Soundings a journal of politics and culture |
Soundings was launched in the autumn of 1996, preceding the election of the first Blair government by a few months. Like many others of left of centre affinities, we were greatly relieved, and within limits hopeful, at the election of that government. Whilst we deplored its commitment to so much of the Major government's agenda, we attributed some of this to the caution produced by so many years of electoral defeat. We hoped that the government would grow in confidence, and that more could therefore be expected from its second term.
Well, as our co-editor, Stuart Hall has recently put it, an unpopular government has now won a landslide Parliamentary majority, though with the support of only 25 per cent of eligible voters.
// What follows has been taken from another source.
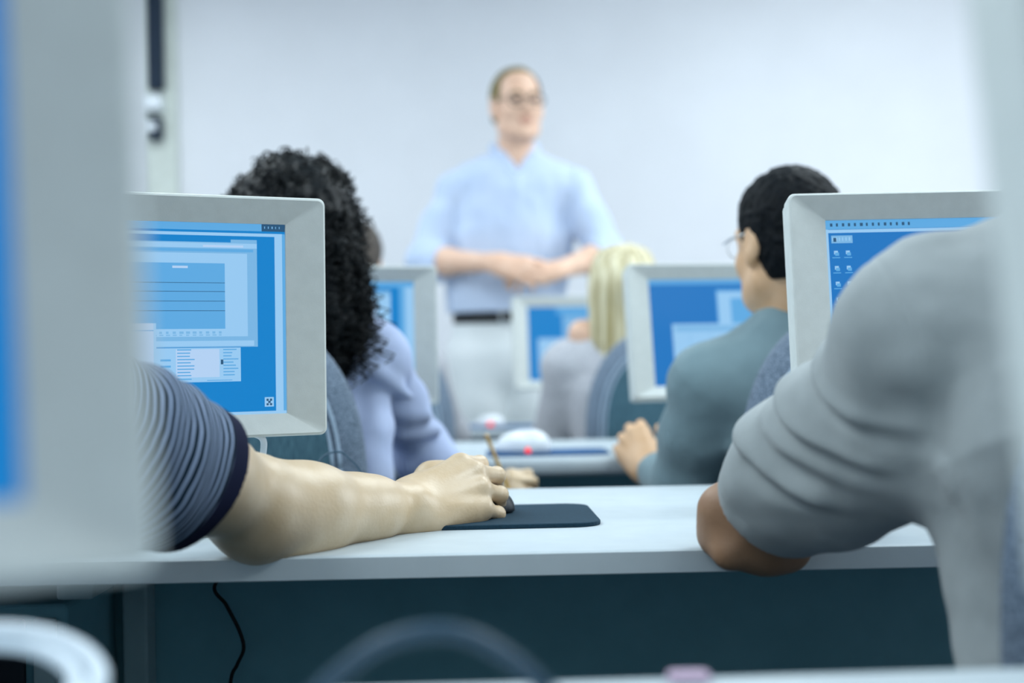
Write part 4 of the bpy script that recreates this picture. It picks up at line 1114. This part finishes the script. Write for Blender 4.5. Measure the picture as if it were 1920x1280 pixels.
# ------------------------------------------------------------------ small things on the desks
def mouse_pad(cx, cy, wx, wy, label, m, rz=0, r=0.035):
    b = MB(); n = 8
    def ring(off, z):
        o = []
        for sx, sy, a0 in ((1, 1, 0), (-1, 1, 90), (-1, -1, 180), (1, -1, 270)):
            for i in range(n + 1):
                a = math.radians(a0 + 90 * i / n)
                o.append((sx * (wx / 2 - r) + (r - off) * math.cos(a), sy * (wy / 2 - r) + (r - off) * math.sin(a), z))
        return o
    rs = [ring(0.0005, 0.0002), ring(0, 0.001), ring(0, 0.0045), ring(0.0012, 0.0055)]
    k = len(rs[0]); vs = [p for q in rs for p in q]
    fs = [(j * k + i, j * k + (i + 1) % k, (j + 1) * k + (i + 1) % k, (j + 1) * k + i) for j in range(3) for i in range(k)] + [tuple(range(k))[::-1], tuple(3 * k + i for i in range(k))]
    b.add(vs, fs)
    o = b.build('mouse_pad', m)
    o.location = (cx, cy, DESK_Z); o.rotation_euler.z = math.radians(rz)
    return tag(o, label, 'mouse pad')
mouse_pad(-0.012, 1.80, 0.225, 0.235, 'dark navy foam mouse pad under the hand of the striped-shirt person', M_pad, 2)
mouse_pad(0.072, 3.06, 0.26, 0.17, 'blue mouse pad under the nearer white mouse with red lamp', M_pad2, 2)
mouse_pad(-0.03, 4.33, 0.24, 0.16, 'farther blue-grey mouse pad on the desk by the standing man', M_pad2, 2)

def mouse(p, rz, label, m, lamp=None, group=None, s=1.0, cord=((0.0, 0.11, 0.006), (0.02, 0.2, 0.004), (0.01, 0.3, 0.004))):
    t = empty('computer_mouse', p, math.radians(rz), label, 'mouse', group)
    F = blend([ec(V(0, -0.022, 0.006), V(0, 0.034, 0.004), 0.033, 0.028, (0, 0, 1), 0.95, 0.02), el((0, -0.01, 0.012), (0.031, 0.05, 0.027), None, 0.02)])
    G = lambda P: np.maximum(F(P / s) * s, 0.001 - P[:, 2])
    v, q = surf(G, (-0.06, -0.09, -0.01), (0.06, 0.09, 0.06), 0.0025)
    link_mesh('shell', v, q, m, t)
    b = MB(); b.tube([(0, 0.03 * s, 0.033 * s), (0, 0.062 * s, 0.016 * s)], 0.0012, 6); b.build('button_line', M_dark, t, True)
    b = MB(); b.tube(smooth_path([(0, 0.06 * s, 0.01)] + list(cord)), 0.002, 6); b.build('cord', m if lamp else M_cabledark, t, True)
    if lamp:
        ca, sa = math.cos(math.radians(rz)), math.sin(math.radians(rz))
        lamp = (lamp[0] * ca + lamp[1] * sa, -lamp[0] * sa + lamp[1] * ca, lamp[2])
        b = MB(); b.lathe([(0.001, 0.0), (0.008, 0.001), (0.010, 0.006), (0.008, 0.012), (0.001, 0.014)], 16, (lamp[0], lamp[1], lamp[2])); b.build('red_lamp', M_red, t, True)
    return t
mouse((-0.050, 1.80, DESK_Z + 0.0057), -52, 'dark mouse under the hand of the striped-shirt person', M_dark, None, None, 0.92, ((-0.03, 0.075, 0.006), (-0.1, 0.08, 0.001), (-0.2, 0.1, -0.003)))
mouse((0.020, 3.055, DESK_Z + 0.0057), 48, 'nearer white mouse with a red lamp, on the blue pad', M_white, (0.012, -0.049, 0.0), None, 1.12)
mouse((-0.07, 4.31, DESK_Z + 0.0057), 48, 'farther white mouse with a red lamp, on the farthest desk', M_white, (0.003, -0.036, 0.001), None, 0.82)

p0, p1 = at(953, 916, 2.585), at(911, 814, 2.60)
d_ = unit(p1 - p0)
t = empty('pencil', p0, 0, 'slim pencil standing up from the fingers of the lavender-shirt woman', 'pencil')
b = MB(); b.tube([V(0, 0, 0), (p1 - p0) * 0.93], 0.0038, 6); b.build('shaft', M_pencil, t)
b = MB(); b.tube([(p1 - p0) * 0.93, (p1 - p0)], 0.0041, 10); b.build('eraser_tip', M_wood, t, True)
b = MB(); b.tube([V(0, 0, 0), -d_ * 0.018], [0.0041, 0.0008], 8); b.build('sharpened_tip', M_wood, t, True)

b = MB(); b.box(-0.013, 0.013, -0.008, 0.008, 0, 0.0065, 0.003)
o = b.build('eraser', M_rubber, None, True); o.location = (0.104, 0.868, DESK_Z); tag(o, 'small pale pink blurred lump on the nearest desk edge', 'eraser')

def cable(name, pts, r, m, label, n=10):
    b = MB(); b.tube(smooth_path(pts, 10), r, n)
    return tag(b.build(name, m, None, True), label, 'cable')
cable('monitor_cable', [(-0.40, 1.73, 0.86), at(430, 818, 1.72), at(470, 813, 1.70), at(492, 822, 1.70), at(494, 845, 1.71), at(486, 880, 1.74), at(478, 930, 1.85), (-0.36, 1.95, 0.736), (-0.42, 2.05, 0.735)], 0.0040, M_cable, 'white cable curling down below the line chart monitor')
cable('mouse_cable', [(-0.40, 2.06, 0.735), at(575, 882, 2.0), at(610, 853, 2.0), at(640, 848, 2.0), at(668, 872, 2.0), at(694, 905, 2.02), (-0.16, 2.08, 0.734), (-0.10, 2.12, 0.734)], 0.0014, M_cablegrey, 'thin grey cable arching in front of the fabric chair')
cable('power_cable', [(-0.33, 1.86, 0.70), at(405, 1092, 1.84), at(425, 1135, 1.84), at(448, 1180, 1.84), at(457, 1215, 1.84), at(445, 1245, 1.84), at(432, 1280, 1.84), at(425, 1400, 1.84), (-0.36, 1.84, 0.02), (-0.5, 1.84, 0.01)], 0.0025, M_cabledark, 'black cable hanging below the white desk')
cable('arched_cable', [at(430, 1450, 0.70), at(570, 1320, 0.70), at(690, 1222, 0.70), at(790, 1186, 0.70), at(870, 1190, 0.70), at(950, 1230, 0.70), at(1030, 1300, 0.70), at(1120, 1420, 0.70), at(1180, 1428, 0.70)], 0.0046, M_cablegrey, 'blurred blue-grey cable arching up at the bottom of the frame')
pts = []
for k in range(44):
    a = 2 * math.pi * k / 22 - 1.0
    m_ = min(1, k / 40)
    pts.append(at(0 - 22 * m_ + (192 - 52 * m_) * math.cos(a), 1264 + 22 * m_ - (90 - 16 * m_) * math.sin(a), 0.74 + 0.045 * math.sin(a)))
cable('coiled_cable', pts, 0.0052, M_cable, 'blurred coil of thick white cable at the lower left corner')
The ruling regime has gained in confidence, and during and since the election has been clarifying one of its major projects. This is to carry forward the invasion of the public sphere by the powers, methods and mentalities of private capital. The New Labour government is in this respect a continuation of Thatcherism by other means.
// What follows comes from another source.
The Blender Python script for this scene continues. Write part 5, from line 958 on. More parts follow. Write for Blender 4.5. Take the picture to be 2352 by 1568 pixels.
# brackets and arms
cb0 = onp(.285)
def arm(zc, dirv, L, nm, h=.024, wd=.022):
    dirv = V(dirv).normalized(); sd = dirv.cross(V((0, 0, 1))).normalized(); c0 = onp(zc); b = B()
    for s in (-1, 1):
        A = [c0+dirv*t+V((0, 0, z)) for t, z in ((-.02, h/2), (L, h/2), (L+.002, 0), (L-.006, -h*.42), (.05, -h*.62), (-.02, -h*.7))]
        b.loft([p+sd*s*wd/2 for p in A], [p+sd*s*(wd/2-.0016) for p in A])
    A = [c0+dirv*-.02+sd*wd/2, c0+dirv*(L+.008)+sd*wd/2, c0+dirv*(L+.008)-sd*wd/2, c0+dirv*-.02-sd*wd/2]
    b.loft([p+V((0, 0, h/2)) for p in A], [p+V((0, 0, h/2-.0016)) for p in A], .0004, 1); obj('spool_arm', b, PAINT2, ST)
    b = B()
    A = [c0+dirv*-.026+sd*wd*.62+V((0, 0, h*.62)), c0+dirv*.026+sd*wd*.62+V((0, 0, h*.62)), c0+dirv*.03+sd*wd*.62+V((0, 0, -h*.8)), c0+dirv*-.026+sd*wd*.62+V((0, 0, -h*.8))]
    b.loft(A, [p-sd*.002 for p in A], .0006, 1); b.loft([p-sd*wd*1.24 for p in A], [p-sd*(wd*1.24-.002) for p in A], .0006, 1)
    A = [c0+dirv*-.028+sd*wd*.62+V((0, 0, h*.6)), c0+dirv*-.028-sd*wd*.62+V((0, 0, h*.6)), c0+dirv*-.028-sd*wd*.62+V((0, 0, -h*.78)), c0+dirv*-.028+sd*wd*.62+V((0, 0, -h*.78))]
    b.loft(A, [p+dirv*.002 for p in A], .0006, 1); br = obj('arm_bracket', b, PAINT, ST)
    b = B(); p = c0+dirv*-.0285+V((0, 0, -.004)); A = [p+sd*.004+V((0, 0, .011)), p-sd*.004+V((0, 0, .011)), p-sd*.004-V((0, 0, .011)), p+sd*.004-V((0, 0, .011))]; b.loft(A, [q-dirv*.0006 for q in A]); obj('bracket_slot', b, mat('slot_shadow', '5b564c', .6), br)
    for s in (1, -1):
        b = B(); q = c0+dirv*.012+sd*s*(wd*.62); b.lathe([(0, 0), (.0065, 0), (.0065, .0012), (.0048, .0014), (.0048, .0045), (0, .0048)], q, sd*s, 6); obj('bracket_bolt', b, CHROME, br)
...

Why should this be happening? What are the pressures which compel a Labour government with an overwhelming and undamaged second term majority to disparage and attack the core institutions of social democracy? We have always argued that explanations for political events need to be sought outside the political sphere, and that it is on the terrains of the economy, civil society, and culture that many of the moving forces of political life are to be located. As manufacturing gives way to services as the dominant productive sector of 'advanced' economies, so we believe the public sector has become an increasing focus of attention for private capital. It sees profitable opportunities in such spheres as health, education, security, the built environment, transport, and the production of knowledge and culture, since this is where so much future economic activity will be. In addition, government provides guarantees and subsidies in these spheres of 'public goods' which are absent in other sectors. The New Labour government's insistence on private finance initiatives, and an enhanced role of the private sector in virtually every form of public provision, is intended to secure the stake of private capital in all these spheres of production.
The New Labour governments have had another more progressive agenda, as well, though it is one they have been unable to articulate with conviction or integrity. In policies accompanied by at least the rhetoric of democracy, they have carried through devolution in Scotland and Wales; they have instituted a Mayor and Greater London Authority for London; and they may be about to introduce elected regional assemblies. On the other hand, in each of these they have tried to control that democratic mandate. This issue of Soundings has devolution as its major theme, and also carries a symposium on the topic of cities and democracy, where the New Deal for Communities is also - again often inadvertently - creating fresh opportunities for popular participation. In these contradictory policies may lie some hope of developing effective counterweights to the pressures of private ownership and market forces. And as we are also seeing in revived movements of protest, democratic practice has its own vitality and value, whatever the ambivalence of governments towards it.
In our next issue, we will be providing a substantial critique of the New Labour project, and setting out alternatives to it. The time for 'critical support' for the Blair-Brown regime has gone. It is now essential to clarify and develop alternative political spaces.